(Scenes as source code)
---------------

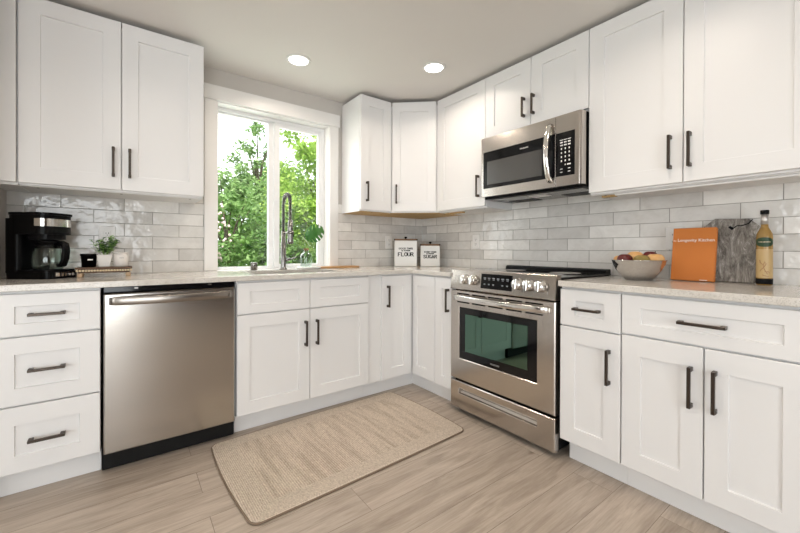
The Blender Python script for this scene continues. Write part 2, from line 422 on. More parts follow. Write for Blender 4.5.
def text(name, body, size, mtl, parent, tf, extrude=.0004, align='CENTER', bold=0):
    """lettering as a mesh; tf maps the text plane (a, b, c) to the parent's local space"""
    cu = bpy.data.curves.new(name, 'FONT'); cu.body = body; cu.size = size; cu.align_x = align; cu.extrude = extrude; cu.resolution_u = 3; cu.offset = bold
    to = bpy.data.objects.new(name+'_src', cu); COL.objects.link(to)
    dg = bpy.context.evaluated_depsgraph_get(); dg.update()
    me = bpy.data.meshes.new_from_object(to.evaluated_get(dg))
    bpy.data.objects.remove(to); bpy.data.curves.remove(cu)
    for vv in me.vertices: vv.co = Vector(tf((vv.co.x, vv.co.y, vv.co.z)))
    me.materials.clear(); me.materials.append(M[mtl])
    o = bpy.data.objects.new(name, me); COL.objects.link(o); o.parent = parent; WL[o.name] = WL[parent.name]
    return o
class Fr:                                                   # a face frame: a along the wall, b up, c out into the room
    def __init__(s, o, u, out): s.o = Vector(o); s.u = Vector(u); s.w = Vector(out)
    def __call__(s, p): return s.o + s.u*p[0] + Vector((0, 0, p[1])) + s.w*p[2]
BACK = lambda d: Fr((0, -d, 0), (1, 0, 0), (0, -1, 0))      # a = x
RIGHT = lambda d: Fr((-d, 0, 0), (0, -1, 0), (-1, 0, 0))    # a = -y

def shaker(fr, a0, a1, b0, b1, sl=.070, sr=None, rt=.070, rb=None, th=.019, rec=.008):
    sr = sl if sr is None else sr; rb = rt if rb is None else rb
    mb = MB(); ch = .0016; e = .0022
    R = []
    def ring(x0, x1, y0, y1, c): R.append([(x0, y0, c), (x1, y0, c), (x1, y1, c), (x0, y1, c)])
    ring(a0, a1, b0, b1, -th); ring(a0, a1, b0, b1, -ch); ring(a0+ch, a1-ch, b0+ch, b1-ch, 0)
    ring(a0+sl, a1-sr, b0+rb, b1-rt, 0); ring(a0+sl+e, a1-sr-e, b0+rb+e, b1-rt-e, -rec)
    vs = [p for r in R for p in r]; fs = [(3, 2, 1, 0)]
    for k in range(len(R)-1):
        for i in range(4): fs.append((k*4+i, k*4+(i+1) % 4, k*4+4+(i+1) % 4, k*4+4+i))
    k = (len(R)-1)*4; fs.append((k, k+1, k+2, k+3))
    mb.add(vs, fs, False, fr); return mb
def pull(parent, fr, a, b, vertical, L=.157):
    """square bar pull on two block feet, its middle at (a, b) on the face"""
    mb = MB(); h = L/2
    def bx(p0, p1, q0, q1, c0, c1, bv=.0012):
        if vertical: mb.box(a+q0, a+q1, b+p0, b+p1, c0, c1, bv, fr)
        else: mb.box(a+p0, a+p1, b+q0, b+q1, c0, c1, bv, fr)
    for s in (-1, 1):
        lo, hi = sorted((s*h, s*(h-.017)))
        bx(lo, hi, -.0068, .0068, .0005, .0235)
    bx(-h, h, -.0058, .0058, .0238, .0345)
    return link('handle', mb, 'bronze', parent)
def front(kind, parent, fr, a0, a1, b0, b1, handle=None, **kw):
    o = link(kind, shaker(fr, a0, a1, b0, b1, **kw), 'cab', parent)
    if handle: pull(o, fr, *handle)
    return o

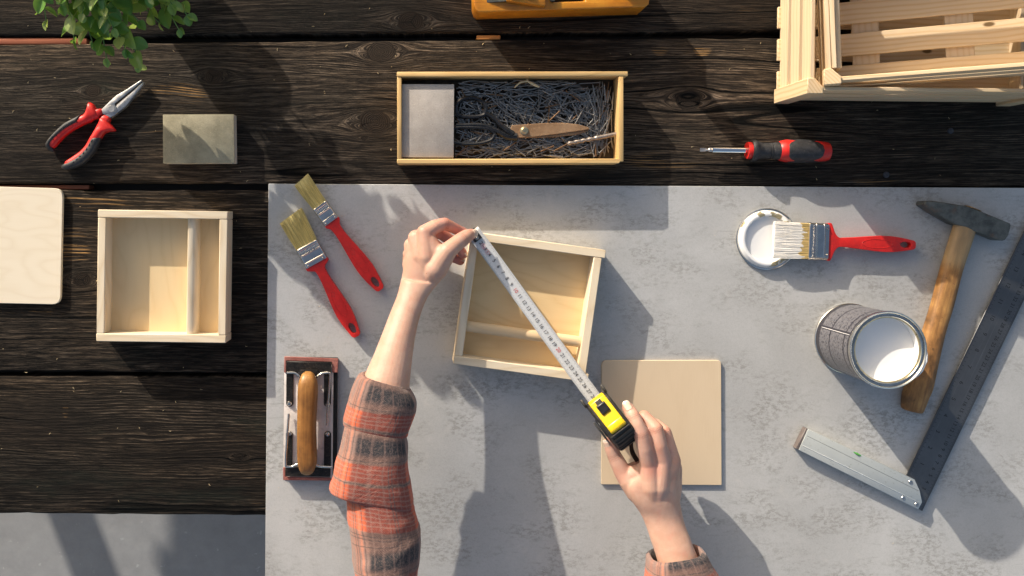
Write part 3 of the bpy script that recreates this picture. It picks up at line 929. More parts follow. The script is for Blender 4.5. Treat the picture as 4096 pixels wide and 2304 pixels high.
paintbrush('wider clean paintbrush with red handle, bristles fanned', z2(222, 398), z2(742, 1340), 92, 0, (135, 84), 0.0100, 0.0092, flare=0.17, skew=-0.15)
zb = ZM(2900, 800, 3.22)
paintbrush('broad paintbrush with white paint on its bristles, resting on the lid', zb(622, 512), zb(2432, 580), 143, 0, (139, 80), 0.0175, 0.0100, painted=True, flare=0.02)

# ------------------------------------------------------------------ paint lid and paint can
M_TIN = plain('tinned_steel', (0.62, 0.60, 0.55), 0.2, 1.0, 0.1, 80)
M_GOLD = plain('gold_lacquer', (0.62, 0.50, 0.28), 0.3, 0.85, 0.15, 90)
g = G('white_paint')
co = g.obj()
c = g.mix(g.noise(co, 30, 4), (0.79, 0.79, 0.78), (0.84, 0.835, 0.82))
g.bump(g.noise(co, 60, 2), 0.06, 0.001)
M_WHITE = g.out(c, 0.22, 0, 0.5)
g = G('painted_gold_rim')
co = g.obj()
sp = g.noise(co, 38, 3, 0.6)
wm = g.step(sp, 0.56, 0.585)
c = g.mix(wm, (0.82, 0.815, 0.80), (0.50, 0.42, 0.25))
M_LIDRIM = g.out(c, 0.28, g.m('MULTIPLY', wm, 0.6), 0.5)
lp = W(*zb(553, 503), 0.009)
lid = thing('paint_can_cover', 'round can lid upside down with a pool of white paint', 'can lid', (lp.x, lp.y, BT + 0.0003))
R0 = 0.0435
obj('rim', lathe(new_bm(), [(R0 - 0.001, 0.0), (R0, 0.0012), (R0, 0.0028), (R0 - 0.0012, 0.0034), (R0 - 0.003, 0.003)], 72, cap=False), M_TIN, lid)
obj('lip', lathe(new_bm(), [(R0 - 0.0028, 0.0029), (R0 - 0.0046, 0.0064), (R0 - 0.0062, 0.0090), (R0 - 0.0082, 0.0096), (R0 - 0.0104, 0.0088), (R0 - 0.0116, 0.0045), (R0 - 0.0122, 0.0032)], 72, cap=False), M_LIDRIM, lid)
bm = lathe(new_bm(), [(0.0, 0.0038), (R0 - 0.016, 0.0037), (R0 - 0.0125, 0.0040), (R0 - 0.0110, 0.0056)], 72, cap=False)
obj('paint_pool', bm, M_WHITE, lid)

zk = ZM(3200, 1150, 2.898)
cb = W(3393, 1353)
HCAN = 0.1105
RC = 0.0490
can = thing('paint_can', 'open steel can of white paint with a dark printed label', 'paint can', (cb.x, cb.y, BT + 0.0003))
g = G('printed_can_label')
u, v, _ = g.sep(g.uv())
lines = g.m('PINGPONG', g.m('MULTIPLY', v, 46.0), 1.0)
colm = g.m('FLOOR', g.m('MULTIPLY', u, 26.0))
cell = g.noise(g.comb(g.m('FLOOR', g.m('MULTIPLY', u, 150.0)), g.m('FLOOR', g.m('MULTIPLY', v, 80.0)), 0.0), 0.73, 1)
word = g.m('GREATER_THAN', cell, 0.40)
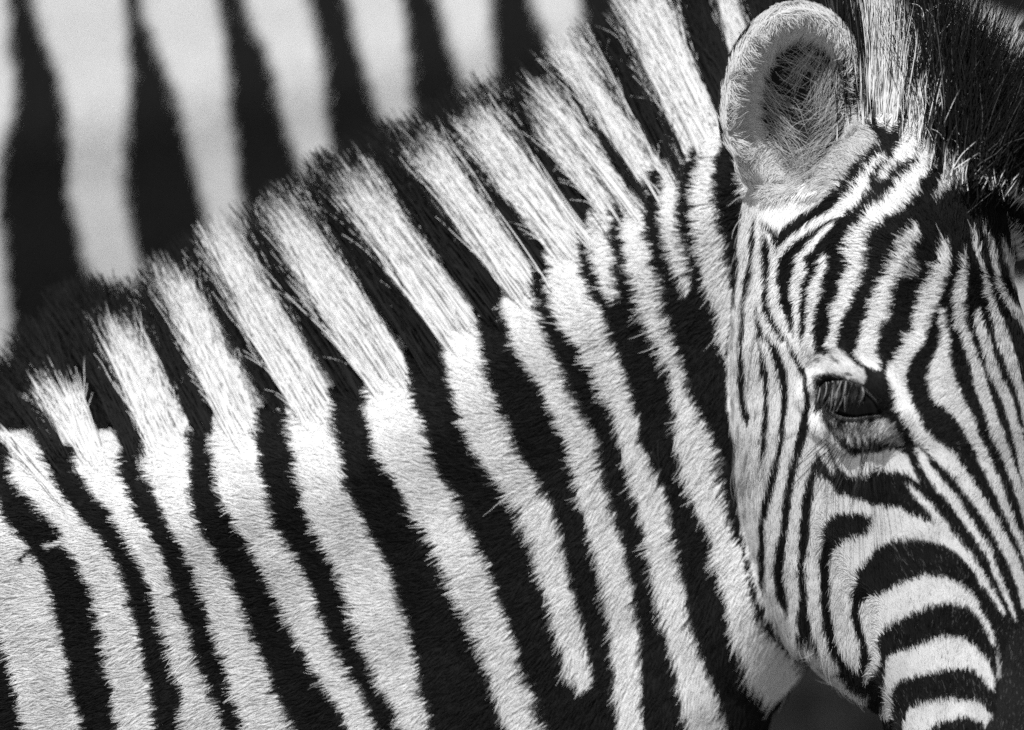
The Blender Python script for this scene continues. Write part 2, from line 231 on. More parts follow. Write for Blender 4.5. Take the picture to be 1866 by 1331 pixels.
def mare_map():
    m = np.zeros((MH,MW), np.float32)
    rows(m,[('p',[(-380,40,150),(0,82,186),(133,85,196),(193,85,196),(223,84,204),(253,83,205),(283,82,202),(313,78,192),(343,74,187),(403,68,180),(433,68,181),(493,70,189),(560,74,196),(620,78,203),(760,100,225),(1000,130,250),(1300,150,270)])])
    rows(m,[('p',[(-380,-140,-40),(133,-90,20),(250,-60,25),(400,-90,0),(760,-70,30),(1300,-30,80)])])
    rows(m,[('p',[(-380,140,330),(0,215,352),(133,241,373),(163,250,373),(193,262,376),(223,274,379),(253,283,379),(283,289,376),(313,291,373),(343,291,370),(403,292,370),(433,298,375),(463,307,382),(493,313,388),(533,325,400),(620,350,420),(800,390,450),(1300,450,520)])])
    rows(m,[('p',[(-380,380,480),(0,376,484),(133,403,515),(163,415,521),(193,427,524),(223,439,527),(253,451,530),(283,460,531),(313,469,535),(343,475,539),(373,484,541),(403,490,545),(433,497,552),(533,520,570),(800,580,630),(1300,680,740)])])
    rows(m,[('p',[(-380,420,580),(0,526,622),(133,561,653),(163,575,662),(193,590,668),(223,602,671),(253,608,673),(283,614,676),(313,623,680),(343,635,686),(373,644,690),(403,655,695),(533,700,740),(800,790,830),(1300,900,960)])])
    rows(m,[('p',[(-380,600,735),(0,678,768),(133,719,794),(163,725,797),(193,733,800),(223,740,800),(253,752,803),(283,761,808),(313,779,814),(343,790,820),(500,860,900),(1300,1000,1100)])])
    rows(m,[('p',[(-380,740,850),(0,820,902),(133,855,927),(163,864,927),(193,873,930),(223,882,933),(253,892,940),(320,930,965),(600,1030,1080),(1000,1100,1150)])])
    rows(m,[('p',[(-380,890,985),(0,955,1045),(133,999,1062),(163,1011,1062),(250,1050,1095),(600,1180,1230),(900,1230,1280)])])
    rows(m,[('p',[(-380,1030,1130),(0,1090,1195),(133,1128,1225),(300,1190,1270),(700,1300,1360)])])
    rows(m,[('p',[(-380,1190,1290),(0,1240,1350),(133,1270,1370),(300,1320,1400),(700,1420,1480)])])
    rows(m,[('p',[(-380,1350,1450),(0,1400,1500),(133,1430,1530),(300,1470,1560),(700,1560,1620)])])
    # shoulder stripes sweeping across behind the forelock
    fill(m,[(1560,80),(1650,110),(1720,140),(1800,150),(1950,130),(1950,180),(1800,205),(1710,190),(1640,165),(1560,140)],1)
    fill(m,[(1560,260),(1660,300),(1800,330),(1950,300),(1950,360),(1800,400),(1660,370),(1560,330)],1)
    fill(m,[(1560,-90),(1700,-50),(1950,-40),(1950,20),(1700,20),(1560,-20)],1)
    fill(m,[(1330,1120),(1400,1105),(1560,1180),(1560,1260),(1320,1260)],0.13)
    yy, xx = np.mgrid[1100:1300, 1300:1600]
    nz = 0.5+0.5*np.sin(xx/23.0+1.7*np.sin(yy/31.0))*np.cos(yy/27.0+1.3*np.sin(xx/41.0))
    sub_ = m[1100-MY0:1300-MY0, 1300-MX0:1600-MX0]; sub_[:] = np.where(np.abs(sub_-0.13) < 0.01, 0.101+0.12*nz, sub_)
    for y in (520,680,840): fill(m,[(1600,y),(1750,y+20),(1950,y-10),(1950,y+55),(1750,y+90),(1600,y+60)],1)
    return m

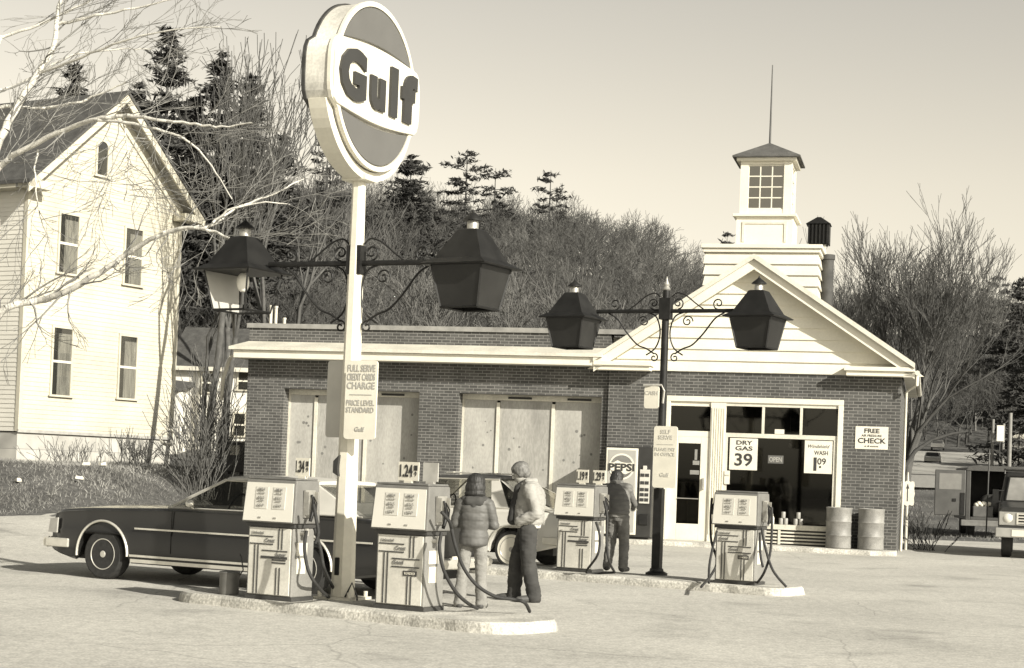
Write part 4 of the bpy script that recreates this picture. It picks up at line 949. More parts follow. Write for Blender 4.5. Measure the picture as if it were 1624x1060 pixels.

---------------

PROBLEM DETAILS:
Everything from the first line of the listing above through the line that contains "RIGHT = lambda" is to be restated word for word, minus the pictures.

SOLUTION TO THE EXERCISE:
The Blender Python script for this scene continues. Write part 2, from line 422 on. More parts follow. Write for Blender 4.5.
def text(name, body, size, mtl, parent, tf, extrude=.0004, align='CENTER', bold=0):
    """lettering as a mesh; tf maps the text plane (a, b, c) to the parent's local space"""
    cu = bpy.data.curves.new(name, 'FONT'); cu.body = body; cu.size = size; cu.align_x = align; cu.extrude = extrude; cu.resolution_u = 3; cu.offset = bold
    to = bpy.data.objects.new(name+'_src', cu); COL.objects.link(to)
    dg = bpy.context.evaluated_depsgraph_get(); dg.update()
    me = bpy.data.meshes.new_from_object(to.evaluated_get(dg))
    bpy.data.objects.remove(to); bpy.data.curves.remove(cu)
    for vv in me.vertices: vv.co = Vector(tf((vv.co.x, vv.co.y, vv.co.z)))
    me.materials.clear(); me.materials.append(M[mtl])
    o = bpy.data.objects.new(name, me); COL.objects.link(o); o.parent = parent; WL[o.name] = WL[parent.name]
    return o
class Fr:                                                   # a face frame: a along the wall, b up, c out into the room
    def __init__(s, o, u, out): s.o = Vector(o); s.u = Vector(u); s.w = Vector(out)
    def __call__(s, p): return s.o + s.u*p[0] + Vector((0, 0, p[1])) + s.w*p[2]
BACK = lambda d: Fr((0, -d, 0), (1, 0, 0), (0, -1, 0))      # a = x
RIGHT = lambda d: Fr((-d, 0, 0), (0, -1, 0), (-1, 0, 0))    # a = -y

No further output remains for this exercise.